Given information ->
───

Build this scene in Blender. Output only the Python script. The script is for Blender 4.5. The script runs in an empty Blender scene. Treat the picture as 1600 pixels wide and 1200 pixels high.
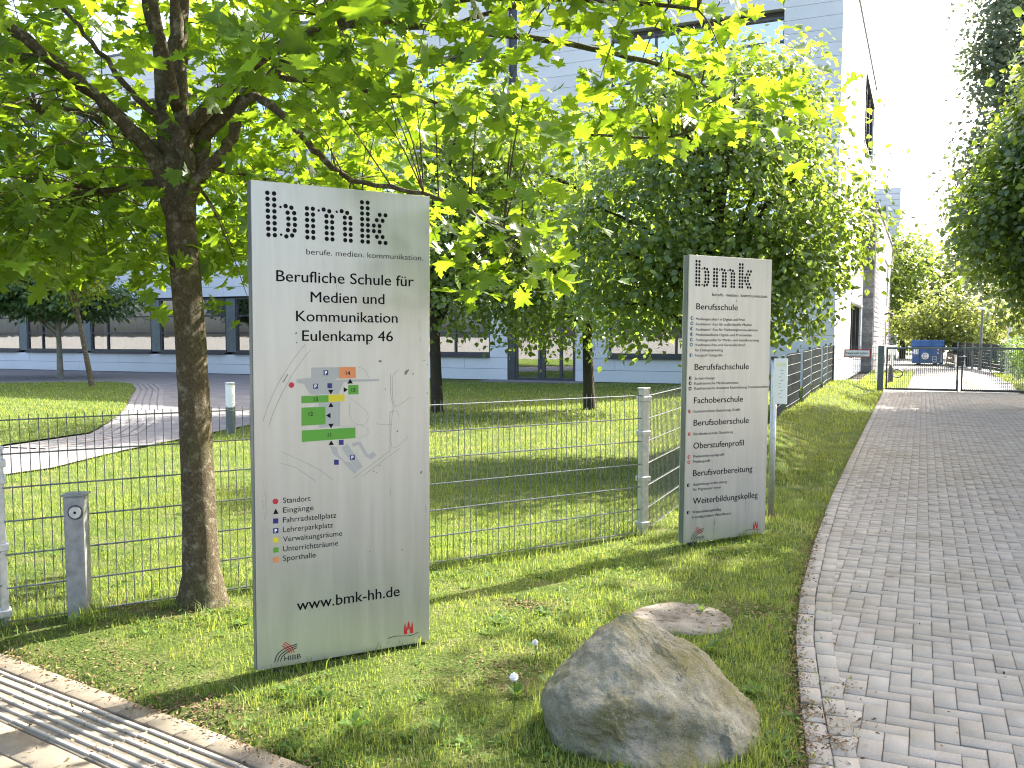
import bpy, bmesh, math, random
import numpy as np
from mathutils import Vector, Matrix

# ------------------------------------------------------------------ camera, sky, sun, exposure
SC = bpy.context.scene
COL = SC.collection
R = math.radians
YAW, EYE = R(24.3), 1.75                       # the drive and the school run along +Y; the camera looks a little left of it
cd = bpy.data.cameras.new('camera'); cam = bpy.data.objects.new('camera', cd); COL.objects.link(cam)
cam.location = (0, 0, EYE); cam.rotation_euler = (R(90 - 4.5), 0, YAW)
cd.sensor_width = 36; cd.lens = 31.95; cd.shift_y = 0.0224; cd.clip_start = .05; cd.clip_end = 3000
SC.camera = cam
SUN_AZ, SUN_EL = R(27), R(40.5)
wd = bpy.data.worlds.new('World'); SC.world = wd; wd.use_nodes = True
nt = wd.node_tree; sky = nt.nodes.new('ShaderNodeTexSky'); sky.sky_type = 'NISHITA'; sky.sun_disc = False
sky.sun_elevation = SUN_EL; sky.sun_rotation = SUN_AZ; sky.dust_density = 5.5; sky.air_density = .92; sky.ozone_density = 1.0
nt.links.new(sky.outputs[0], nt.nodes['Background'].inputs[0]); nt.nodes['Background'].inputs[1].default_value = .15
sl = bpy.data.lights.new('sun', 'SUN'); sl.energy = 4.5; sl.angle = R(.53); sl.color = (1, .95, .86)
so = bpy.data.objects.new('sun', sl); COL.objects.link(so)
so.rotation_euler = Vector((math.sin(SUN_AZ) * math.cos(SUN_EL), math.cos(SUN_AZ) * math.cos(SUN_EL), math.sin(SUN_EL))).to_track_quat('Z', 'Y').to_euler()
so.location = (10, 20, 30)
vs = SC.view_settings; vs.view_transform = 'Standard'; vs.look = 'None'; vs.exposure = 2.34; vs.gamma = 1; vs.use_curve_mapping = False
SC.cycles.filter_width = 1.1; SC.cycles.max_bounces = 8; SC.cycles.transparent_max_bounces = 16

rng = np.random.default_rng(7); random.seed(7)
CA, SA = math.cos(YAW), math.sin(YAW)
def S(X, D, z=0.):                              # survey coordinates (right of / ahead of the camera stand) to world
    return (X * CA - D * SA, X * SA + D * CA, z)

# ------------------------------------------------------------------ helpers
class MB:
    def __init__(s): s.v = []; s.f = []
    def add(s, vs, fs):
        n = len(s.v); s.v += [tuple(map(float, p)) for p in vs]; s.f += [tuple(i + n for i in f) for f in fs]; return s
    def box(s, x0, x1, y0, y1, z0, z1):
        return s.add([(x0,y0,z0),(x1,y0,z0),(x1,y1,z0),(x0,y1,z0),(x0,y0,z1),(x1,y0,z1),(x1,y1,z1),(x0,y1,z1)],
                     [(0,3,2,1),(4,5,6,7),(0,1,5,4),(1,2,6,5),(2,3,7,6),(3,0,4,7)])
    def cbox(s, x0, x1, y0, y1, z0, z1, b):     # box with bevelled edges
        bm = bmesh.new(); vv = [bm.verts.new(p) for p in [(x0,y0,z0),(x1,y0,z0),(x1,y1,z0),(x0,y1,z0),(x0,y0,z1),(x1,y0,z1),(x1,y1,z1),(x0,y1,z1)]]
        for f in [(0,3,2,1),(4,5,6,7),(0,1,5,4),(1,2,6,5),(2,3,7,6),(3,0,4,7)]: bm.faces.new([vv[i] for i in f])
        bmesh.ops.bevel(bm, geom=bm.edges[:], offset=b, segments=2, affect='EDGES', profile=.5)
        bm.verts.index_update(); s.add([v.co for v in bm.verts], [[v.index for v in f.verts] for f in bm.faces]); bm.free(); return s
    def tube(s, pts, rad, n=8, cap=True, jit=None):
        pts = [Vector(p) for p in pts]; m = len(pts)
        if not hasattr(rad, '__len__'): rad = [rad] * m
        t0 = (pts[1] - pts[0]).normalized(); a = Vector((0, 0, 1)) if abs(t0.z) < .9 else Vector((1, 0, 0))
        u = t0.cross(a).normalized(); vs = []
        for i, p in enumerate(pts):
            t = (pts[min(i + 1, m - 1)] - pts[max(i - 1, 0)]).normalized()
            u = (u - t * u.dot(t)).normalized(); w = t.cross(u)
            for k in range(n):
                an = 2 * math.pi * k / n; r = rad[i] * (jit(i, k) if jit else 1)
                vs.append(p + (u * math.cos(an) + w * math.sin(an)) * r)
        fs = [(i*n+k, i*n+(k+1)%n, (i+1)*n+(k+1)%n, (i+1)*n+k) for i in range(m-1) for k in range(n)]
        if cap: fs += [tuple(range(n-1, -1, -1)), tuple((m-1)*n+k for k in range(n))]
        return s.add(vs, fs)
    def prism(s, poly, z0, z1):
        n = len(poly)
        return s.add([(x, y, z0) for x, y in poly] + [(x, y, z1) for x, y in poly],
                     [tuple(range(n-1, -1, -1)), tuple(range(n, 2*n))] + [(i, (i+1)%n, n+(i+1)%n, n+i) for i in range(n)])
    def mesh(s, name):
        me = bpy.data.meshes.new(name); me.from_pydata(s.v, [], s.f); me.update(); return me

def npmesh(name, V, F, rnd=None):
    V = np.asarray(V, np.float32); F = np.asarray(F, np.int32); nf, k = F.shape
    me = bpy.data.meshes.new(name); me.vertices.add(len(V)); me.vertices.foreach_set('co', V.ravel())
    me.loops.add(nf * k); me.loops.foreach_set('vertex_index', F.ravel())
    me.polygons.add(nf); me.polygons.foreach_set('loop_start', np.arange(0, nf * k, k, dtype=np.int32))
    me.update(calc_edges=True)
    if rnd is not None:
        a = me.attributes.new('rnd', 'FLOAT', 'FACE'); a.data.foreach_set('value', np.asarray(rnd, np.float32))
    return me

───

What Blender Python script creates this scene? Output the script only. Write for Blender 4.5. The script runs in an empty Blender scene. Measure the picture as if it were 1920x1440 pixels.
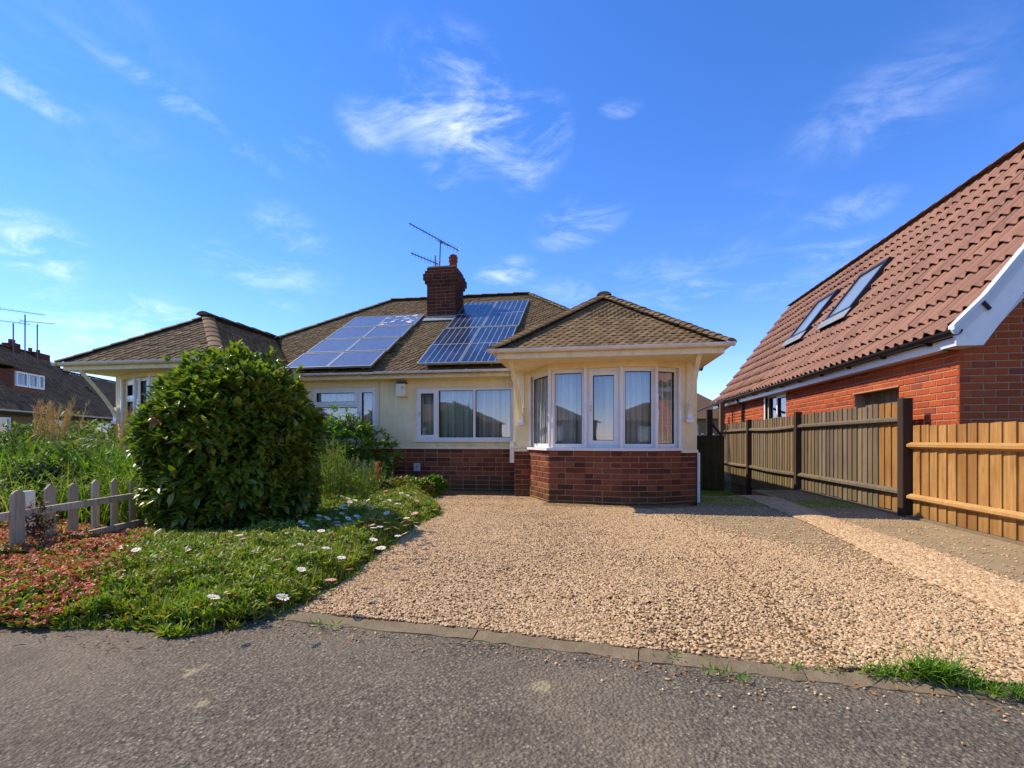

───

Problem -> Transcribe only the lines from the line holding "Build this scene" through the line holding "from mathutils import Vector, Matrix", inclusive, without any of the pictures.

Solution to this problem ->
Build this scene in Blender. Output only the Python script. The script is for Blender 4.5. The script runs in an empty Blender scene. Treat the picture as 1600 pixels wide and 1200 pixels high.
import bpy, bmesh, math, random
import numpy as np
from mathutils import Vector, Matrix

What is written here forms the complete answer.